Gagnants et perdants
Mais dès lors, qui sont les gagnants et les perdants de ces formes de mutation atypiques ? L’intérêt principal des usages temporaires repose sur le fait qu’ils influent sur la valeur d’échange des espaces concernés ce qui, de fait, explique l’intérêt initial des propriétaires fonciers. De ce point de vue, le devenir des acteurs qui investissent les lieux de manière temporaire est bien entendu problématique : il est systématiquement conditionné par le positionnement des acteurs décisionnaires (propriétaires et/ou collectivités territoriales) et par la manière dont ils souhaitent faire évoluer les projets temporaires et promouvoir des formes de négociation multi-acteurs (Andres 2011). La capacité des acteurs atypiques à faire preuve de leadership, d’interventionnisme et de créativité est dès lors cruciale.

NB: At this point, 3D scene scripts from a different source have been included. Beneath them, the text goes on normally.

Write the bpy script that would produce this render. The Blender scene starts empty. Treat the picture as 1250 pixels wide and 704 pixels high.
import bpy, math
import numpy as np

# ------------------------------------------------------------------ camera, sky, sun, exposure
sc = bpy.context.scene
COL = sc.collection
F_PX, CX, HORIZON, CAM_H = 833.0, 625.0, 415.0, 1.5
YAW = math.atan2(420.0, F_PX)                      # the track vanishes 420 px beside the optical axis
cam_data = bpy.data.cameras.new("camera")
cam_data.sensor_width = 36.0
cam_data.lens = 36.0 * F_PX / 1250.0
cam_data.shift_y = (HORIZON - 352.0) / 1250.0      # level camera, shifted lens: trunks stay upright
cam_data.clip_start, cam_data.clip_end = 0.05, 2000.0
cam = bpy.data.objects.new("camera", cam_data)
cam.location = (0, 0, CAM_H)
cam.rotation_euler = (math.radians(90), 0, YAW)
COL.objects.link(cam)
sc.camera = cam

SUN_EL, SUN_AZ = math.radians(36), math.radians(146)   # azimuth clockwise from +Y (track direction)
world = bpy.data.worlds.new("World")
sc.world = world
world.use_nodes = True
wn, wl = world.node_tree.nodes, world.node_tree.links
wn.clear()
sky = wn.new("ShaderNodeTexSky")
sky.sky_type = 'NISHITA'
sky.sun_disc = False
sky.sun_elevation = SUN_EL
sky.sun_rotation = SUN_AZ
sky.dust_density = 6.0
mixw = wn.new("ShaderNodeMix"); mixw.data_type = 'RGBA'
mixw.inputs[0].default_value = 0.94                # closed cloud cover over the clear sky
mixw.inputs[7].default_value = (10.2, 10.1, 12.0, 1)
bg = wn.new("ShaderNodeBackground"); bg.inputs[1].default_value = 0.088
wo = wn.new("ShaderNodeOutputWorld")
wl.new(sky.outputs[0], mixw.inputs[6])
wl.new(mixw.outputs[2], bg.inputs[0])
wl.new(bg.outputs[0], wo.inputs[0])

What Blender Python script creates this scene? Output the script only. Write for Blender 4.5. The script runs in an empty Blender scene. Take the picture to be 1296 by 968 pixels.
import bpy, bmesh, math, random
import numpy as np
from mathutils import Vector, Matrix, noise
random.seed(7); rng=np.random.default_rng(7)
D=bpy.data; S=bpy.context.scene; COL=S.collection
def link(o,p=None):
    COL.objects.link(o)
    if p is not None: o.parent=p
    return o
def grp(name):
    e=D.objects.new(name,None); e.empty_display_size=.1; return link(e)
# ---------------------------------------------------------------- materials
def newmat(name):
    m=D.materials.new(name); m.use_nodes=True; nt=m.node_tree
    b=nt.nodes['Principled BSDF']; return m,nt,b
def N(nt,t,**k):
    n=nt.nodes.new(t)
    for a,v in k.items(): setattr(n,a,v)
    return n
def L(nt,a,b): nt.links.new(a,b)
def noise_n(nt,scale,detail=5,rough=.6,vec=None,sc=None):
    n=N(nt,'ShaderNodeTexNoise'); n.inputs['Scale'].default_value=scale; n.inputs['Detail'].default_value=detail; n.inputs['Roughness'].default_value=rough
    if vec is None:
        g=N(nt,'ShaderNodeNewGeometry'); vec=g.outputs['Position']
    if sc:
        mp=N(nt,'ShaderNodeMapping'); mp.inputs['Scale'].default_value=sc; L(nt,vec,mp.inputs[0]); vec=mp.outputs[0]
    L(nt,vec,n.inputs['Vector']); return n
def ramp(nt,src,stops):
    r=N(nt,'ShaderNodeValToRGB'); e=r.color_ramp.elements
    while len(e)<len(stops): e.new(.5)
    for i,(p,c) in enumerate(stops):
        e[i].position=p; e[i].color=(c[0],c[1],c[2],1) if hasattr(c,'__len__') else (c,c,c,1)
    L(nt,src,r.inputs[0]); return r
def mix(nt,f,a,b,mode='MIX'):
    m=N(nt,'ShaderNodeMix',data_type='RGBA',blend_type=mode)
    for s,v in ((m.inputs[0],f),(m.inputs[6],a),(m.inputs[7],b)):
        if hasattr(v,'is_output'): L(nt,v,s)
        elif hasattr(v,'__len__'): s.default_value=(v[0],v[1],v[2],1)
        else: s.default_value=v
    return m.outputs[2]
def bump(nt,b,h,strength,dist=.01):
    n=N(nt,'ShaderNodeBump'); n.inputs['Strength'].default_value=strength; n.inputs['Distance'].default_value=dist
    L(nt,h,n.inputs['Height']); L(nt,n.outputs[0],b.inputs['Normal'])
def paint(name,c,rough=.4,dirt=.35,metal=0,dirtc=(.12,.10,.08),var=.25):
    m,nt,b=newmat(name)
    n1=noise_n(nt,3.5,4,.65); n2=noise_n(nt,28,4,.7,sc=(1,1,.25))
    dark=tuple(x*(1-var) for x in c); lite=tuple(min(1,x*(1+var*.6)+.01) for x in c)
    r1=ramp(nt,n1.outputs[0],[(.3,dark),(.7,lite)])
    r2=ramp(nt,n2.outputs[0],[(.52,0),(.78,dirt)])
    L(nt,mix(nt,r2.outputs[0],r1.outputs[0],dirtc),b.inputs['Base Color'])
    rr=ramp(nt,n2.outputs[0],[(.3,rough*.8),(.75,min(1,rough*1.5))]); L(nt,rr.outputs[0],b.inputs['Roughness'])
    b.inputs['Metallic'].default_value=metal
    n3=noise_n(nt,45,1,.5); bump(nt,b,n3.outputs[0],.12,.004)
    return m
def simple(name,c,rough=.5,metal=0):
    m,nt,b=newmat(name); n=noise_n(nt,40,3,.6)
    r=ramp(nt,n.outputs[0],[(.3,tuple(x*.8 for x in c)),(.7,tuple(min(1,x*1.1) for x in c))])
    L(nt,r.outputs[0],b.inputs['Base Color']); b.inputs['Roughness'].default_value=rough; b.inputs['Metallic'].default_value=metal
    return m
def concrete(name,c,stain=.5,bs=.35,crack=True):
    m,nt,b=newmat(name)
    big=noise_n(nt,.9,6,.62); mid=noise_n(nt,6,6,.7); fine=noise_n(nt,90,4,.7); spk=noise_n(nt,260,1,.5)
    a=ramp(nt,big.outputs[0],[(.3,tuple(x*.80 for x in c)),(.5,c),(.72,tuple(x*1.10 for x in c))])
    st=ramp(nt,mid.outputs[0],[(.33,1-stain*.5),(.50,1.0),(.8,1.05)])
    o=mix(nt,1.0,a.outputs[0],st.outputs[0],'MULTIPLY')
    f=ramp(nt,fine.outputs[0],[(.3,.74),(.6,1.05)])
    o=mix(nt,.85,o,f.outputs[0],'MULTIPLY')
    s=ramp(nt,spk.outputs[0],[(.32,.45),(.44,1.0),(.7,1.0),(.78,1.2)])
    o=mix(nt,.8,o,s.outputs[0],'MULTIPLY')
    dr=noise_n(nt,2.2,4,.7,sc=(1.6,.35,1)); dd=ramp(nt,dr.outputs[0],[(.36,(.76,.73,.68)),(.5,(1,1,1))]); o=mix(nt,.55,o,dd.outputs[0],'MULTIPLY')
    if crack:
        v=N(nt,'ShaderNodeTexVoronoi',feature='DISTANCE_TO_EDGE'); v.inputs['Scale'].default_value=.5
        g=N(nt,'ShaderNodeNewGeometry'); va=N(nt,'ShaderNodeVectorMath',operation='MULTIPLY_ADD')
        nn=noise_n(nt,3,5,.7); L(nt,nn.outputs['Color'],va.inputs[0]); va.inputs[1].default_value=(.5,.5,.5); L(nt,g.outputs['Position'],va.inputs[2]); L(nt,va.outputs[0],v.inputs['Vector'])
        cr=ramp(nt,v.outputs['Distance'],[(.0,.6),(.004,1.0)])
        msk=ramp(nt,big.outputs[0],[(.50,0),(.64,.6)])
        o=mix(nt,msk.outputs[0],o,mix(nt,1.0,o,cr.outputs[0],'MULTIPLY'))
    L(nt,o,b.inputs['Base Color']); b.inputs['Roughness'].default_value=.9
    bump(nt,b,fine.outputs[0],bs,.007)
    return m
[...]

Le rôle de l’urbaniste en tant que médiateur n’est donc ici pas aisé, d’autant qu’une fois le contexte de crise passée la perspective de régénérer les espaces délaissés et de les réintroduire dans un modèle de développement classique redevient attrayante. Les pressions économiques reprennent tout leur sens. Il existe quelques exemples où les renouvellements initiés « par le bas » (bottom-up) restent le levier de processus de régénération à long terme. La Friche de la Belle de Mai en est un. Néanmoins, dans la plupart des cas, les acteurs atypiques à l’origine du processus sont voués à disparaître ou à recommencer ailleurs. La dynamique créée durant le temps de veille s’estompe, comme au Flon où seule l’image alternative du site, quoique amendée, perdure, après avoir toutefois démontré ses bénéfices lors des périodes d’incertitude durant lesquelles aucune autre forme de mutation que celle des usages temporaires n’est possible.